* [WHAT THE TASK ASKS]:
Give again only the lines beginning with the one that contains "The Blender Python" and ending with the one that contains "return np.concatenate(out)[:n]"; include both of those lines.

*** RECORDED DATA

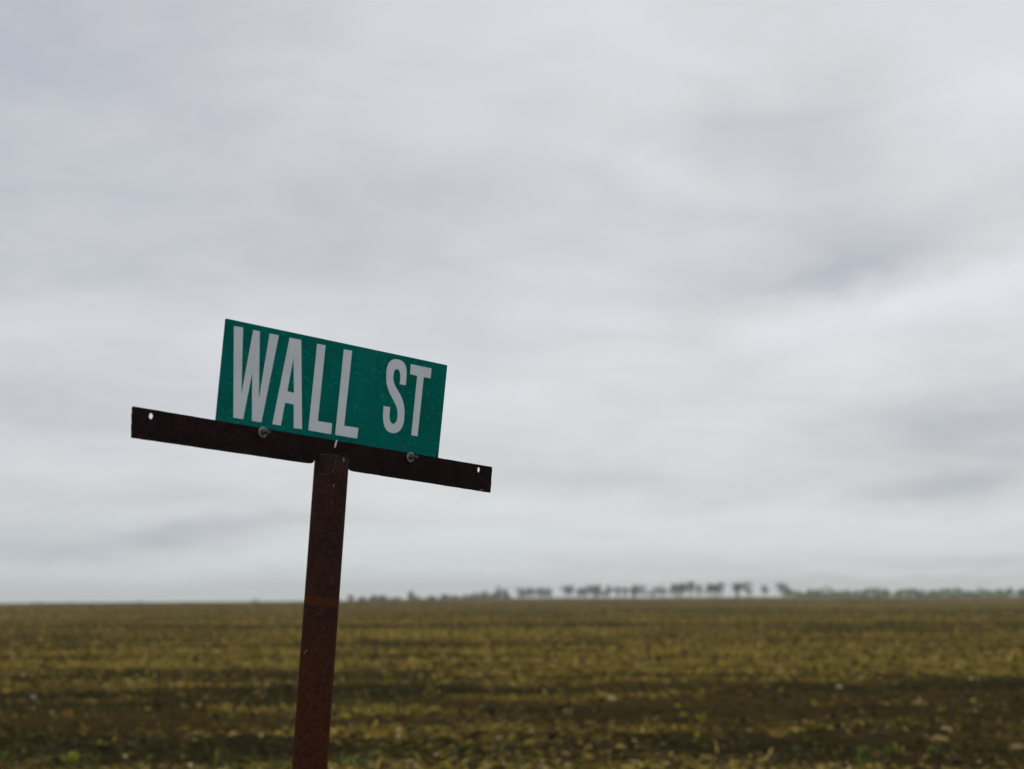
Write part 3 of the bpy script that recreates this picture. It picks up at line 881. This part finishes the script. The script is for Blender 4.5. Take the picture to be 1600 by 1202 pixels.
# weld bead where bar and pole meet
wv, wf = [], []
WELDS = []
def bead(pts, r):
    seg = 8
    n0 = len(wv)
    for i, p in enumerate(pts):
        d = (pts[min(i + 1, len(pts) - 1)] - pts[max(i - 1, 0)]).normalized()
        a = d.cross(Nf).normalized(); b_ = d.cross(a)
        rr = r * rnd.uniform(.7, 1.25)
        for k in range(seg):
            t_ = 2 * PI * k / seg; wv.append(p + (a * math.cos(t_) + b_ * math.sin(t_)) * rr)
    for i in range(len(pts) - 1):
        for k in range(seg):
            j = (k + 1) % seg
            wf.append((n0 + i * seg + k, n0 + i * seg + j, n0 + (i + 1) * seg + j, n0 + (i + 1) * seg + k))
axu = (hit(517.4, 734)[0])
for sgn in (-1, 1):
    pts = []
    for i in range(14):
        p = ax * (LT - .002 - i * .0022)
        pts.append(p + U * sgn * (PR * 1.0) + Nf * .001)
    bead(pts, .0026)
    WELDS.append((wv[:], wf[:])); wv.clear(); wf.clear()
pts = [wp(*hit(494 + i * 3.2, 711.2 + i * .45 - 1.0 * math.sin(i / 15 * PI)), -.001) - base for i in range(16)]
bead([p + Nf * .002 for p in pts], .0016)
WELDS.append((wv[:], wf[:]))
m_weld = plain('weld_bead', (0.020, 0.014, 0.013), scale=300, rough=.6, var=.5)
for a_, b_ in WELDS: mesh_obj('weld', a_, b_, m_weld, root, smooth=True)

# bolts: washer, nut, threaded end
m_zinc, t, b, ob = mat('weathered_zinc')
n1 = t.noise(ob, 160, 5, .7); n2 = t.noise(ob, 900, 3)
t.l(t.mix(t.mapr(n1, .35, .7), (0.10, 0.10, 0.105), (0.30, 0.30, 0.31)), b.inputs['Base Color'])
b.inputs['Metallic'].default_value = .55; b.inputs['Roughness'].default_value = .5
bp = t.n('ShaderNodeBump'); bp.inputs['Distance'].default_value = .0004; t.l(n1, bp.inputs['Height']); t.l(bp.outputs[0], b.inputs['Normal'])
m_dk = plain('dark_bolt_steel', (0.055, 0.055, 0.057), rough=.45, scale=300, spec=.5)
def bolt(px, py, ang):
    u, v = hit(px, py)
    Nz = (Nf + U * 0.17).normalized()        # the bolts sit a little crooked
    c_ = wp(u, v, -.0014) - base
    o = lathe([(-.016, .0045), (-.0085, .0045), (0.0, .0029), (.0145, .0029), (.0182, .0028), (.0186, .0023), (.0186, .0013), (.0150, .0011)], c_, Nz, 'bolt', m_dk, root, 20)
    wsh = lathe([(0.0002, .0096), (.0012, .0097), (.0018, .0093), (.0021, .0088), (.0018, .0062), (.0018, .0040)], c_, Nz, 'washer', m_zinc, o, 32)
    # flanged hex nut
    xa, ya = frame_for(Nz)
    vs, fs = [], []
    for (h_, r_) in ((.0018, .0056), (.0030, .0052)):
        for i in range(24): vs.append(c_ + Nz * h_ + (xa * math.cos(2 * PI * i / 24) + ya * math.sin(2 * PI * i / 24)) * r_)
    for (h_, r_) in ((.0031, .0043), (.0086, .0043), (.0094, .0038)):
        for i in range(24):
            t_ = 2 * PI * i / 24; k = math.cos(PI / 6) / math.cos((t_ % (PI / 3)) - PI / 6)
            vs.append(c_ + Nz * h_ + (xa * math.cos(t_ + ang) + ya * math.sin(t_ + ang)) * r_ * k)
    for q in range(4):
        for i in range(24):
            j = (i + 1) % 24; fs.append((q * 24 + i, q * 24 + j, q * 24 + 24 + j, q * 24 + 24 + i))
    fs.append(tuple(range(96, 120)))
    mesh_obj('nut', vs, fs, m_dk, o)
bolt(409.8, 675.6, .2)
bolt(640.2, 714.6, .9)

# bird droppings and paint marks, cobweb strands
m_white = plain('dried_white_dropping', (0.62, 0.60, 0.52), scale=300, var=.2)
m_dull = plain('dull_white_mark', (0.25, 0.23, 0.22), scale=300, var=.3)
def blob_line(name, pts, r, m, parent, fl=.35):
    vs, fs = [], []
    seg = 8
    for i, (p, nrm) in enumerate(pts):
        d = (pts[min(i + 1, len(pts) - 1)][0] - pts[max(i - 1, 0)][0]).normalized()
        a = d.cross(nrm).normalized()
        rr = r * (rnd.uniform(.7, 1.3) if 0 < i < len(pts) - 1 else .3)
        for k in range(seg):
            t_ = 2 * PI * k / seg; vs.append(p + a * math.cos(t_) * rr + nrm * math.sin(t_) * rr * fl)
    for i in range(len(pts) - 1):
        for k in range(seg):
            j = (k + 1) % seg; fs.append((i * seg + k, i * seg + j, (i + 1) * seg + j, (i + 1) * seg + k))
    fs.append(tuple(range(seg))); fs.append(tuple(range((len(pts) - 1) * seg, len(pts) * seg)))
    o = mesh_obj(name, vs, fs, m, None, smooth=True)
    o.parent = parent
    if parent is crossbar: o.matrix_local = parent.matrix_local.inverted()
    return o
def bar_line(p, q, n, jit=.3):
    out = []
    for i in range(n):
        f = i / (n - 1); x_ = p[0] + (q[0] - p[0]) * f + rnd.uniform(-jit, jit); y_ = p[1] + (q[1] - p[1]) * f
        out.append((wp(*hit(x_, y_), -0.0003) - base, Nf))
    return out
def pole_hit(px, py):
    r = ray(px, py).normalized(); o_ = EYE - base
    d = r - ax * r.dot(ax); e_ = o_ - ax * o_.dot(ax)
    A_ = d.dot(d); B_ = 2 * d.dot(e_); C_ = e_.dot(e_) - PR * PR
    disc = max(B_ * B_ - 4 * A_ * C_, 0)
    p = o_ + r * ((-B_ - math.sqrt(disc)) / (2 * A_))
    n_ = (p - ax * p.dot(ax)).normalized()
    return (p + n_ * .0002, n_)
blob_line('dropping', bar_line((526.0, 687.2), (522.9, 700.2), 9), .0016, m_white, crossbar)
blob_line('dropping', [pole_hit(537.0 + rnd.uniform(-.2, .2), 714.5 + i * 1.4) for i in range(7)], .0011, m_dull, pole)
blob_line('dropping', [pole_hit(*p) for p in ((520.3, 757), (521.3, 758.5), (521.8, 759.8), (520.6, 761))], .0009, m_dull, pole)
blob_line('scratch', [pole_hit(480.5 - 1.2 * i, 1015.5 + 1.1 * i + (.15 * i * i * .3)) for i in range(6)], .0005, m_dull, pole)
blob_line('scratch', bar_line((749.0, 766.8), (754.5, 764.8), 4), .0009, m_dull, crossbar)
m_web = plain('cobweb_thread', (0.10, 0.095, 0.10), scale=100)
def arc(pts): return [pole_hit(*p) for p in spl(pts, 5)]
blob_line('cobweb', arc([(498.5, 740.5), (504, 740.6), (511, 741), (517, 739), (521.5, 733), (524, 722), (525.5, 719)]), .00030, m_web, pole)
blob_line('cobweb', arc([(497, 711.8), (505, 710.2), (514, 710.0), (522, 711), (530, 712.5)]), .00035, m_web, pole)
blob_line('cobweb', arc([(495.5, 961), (500, 957.5), (504, 952), (505, 950)]), .00025, m_web, pole)
blob_line('cobweb', arc([(519, 764), (518.5, 775), (517.4, 790)]), .0002, m_web, pole)
blob_line('cobweb', arc([(521, 898), (518, 905), (520, 912)]), .0002, m_web, pole)

# ------------------------------------------------------------------ haze
hb = 2750.0; z0, z1 = -30.0, 16.0
hv = [(-hb, -hb, z0), (hb, -hb, z0), (hb, hb, z0), (-hb, hb, z0), (-hb, -hb, z1), (hb, -hb, z1), (hb, hb, z1), (-hb, hb, z1)]
hm = bpy.data.materials.new('haze_air'); hm.use_nodes = True
ht = hm.node_tree; ht.nodes.clear()
pv_ = ht.nodes.new('ShaderNodeVolumePrincipled'); ho = ht.nodes.new('ShaderNodeOutputMaterial')
pv_.inputs['Color'].default_value = (0.95, 0.99, 1.0, 1)
pv_.inputs['Density'].default_value = 0.00038
ht.links.new(pv_.outputs[0], ho.inputs['Volume'])
hz_o = mesh_obj('haze', hv, [(0, 3, 2, 1), (4, 5, 6, 7), (0, 1, 5, 4), (1, 2, 6, 5), (2, 3, 7, 6), (3, 0, 4, 7)], hm)
tag(hz_o, 'thin pale haze over the far end of the field', 'haze', kind='stuff')
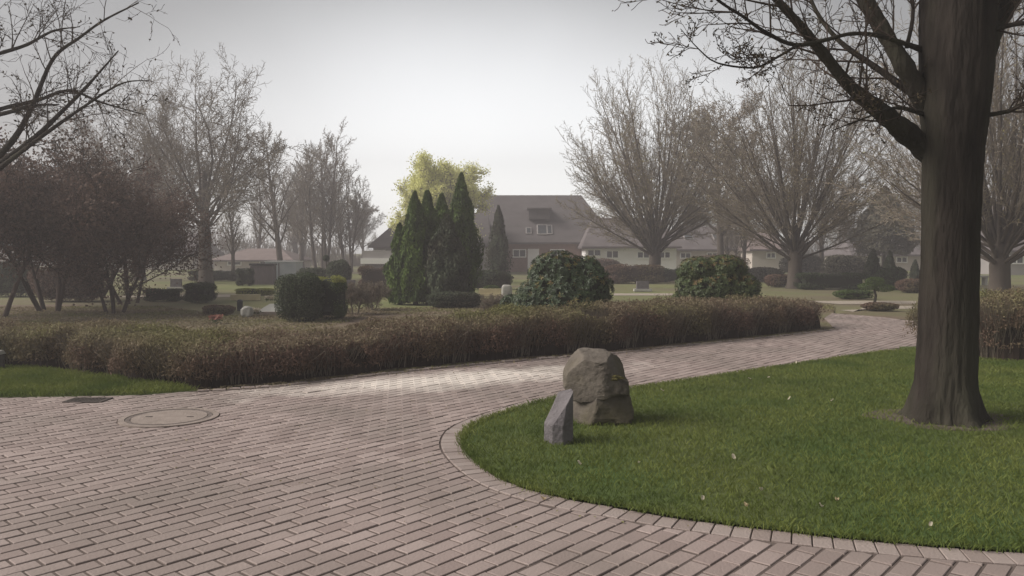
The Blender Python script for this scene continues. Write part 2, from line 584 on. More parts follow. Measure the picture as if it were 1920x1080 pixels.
def scatter(poly, n):
    poly = np.asarray(poly)
    lo, hi = poly.min(0), poly.max(0)
    out = []
    tot = 0
    while tot < n:
        p = rng.uniform(lo, hi, (n, 2))
        p = p[inside(p, poly)]
        out.append(p); tot += len(p)
    return np.concatenate(out)[:n]


ang_ = np.linspace(0, 2 * math.pi, 40)[:-1]
sheet('bare_soil', [(gp(1782, 793)[0] + (.62 + .1 * math.sin(3 * q) + .06 * math.sin(7 * q)) * math.cos(q), gp(1782, 793)[1] + .1 + (.6 + .1 * math.cos(2 * q)) * math.sin(q)) for q in ang_], .016, M['sand'])
vis = np.array(list(LAWN) + [(7.6, LAWN[-1][1]), (10.2, 13.6)])
near = scatter(vis, 210000)
near = near[(near[:, 0] < near[:, 1] * .68 + .6)]
TB = gp(1782, 793)
dtr = np.hypot(near[:, 0] - TB[0], near[:, 1] - TB[1] - .1)
near = near[dtr > .30 + .42 * rng.uniform(0, 1, len(near)) ** 1.6]
edge = resample(LAWN, .004)
edge = edge[(edge[:, 1] < 13)]
en = np.repeat(edge, 2, 0)
en = en + rng.normal(0, .024, en.shape)
blades('grass', np.concatenate([near, en]), .038, .0048, .9)
WP = np.array(list(WEDGE) + [gp(330, 722)[:2], gp(250, 712)[:2], gp(60, 690)[:2], gp(-160, 688)[:2]])
sheet('grass_verge', WP, -.001, M['lawn'])
blades('verge_grass', np.column_stack([scatter(WP, 26000), np.full(26000, -.003)]), .06, .006, .9)

# ------------------------------------------------------------------ hedges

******

* [OUTPUT]:
The Blender Python script for this scene continues. Write part 2, from line 584 on. More parts follow. Measure the picture as if it were 1920x1080 pixels.
def scatter(poly, n):
    poly = np.asarray(poly)
    lo, hi = poly.min(0), poly.max(0)
    out = []
    tot = 0
    while tot < n:
        p = rng.uniform(lo, hi, (n, 2))
        p = p[inside(p, poly)]
        out.append(p); tot += len(p)
    return np.concatenate(out)[:n]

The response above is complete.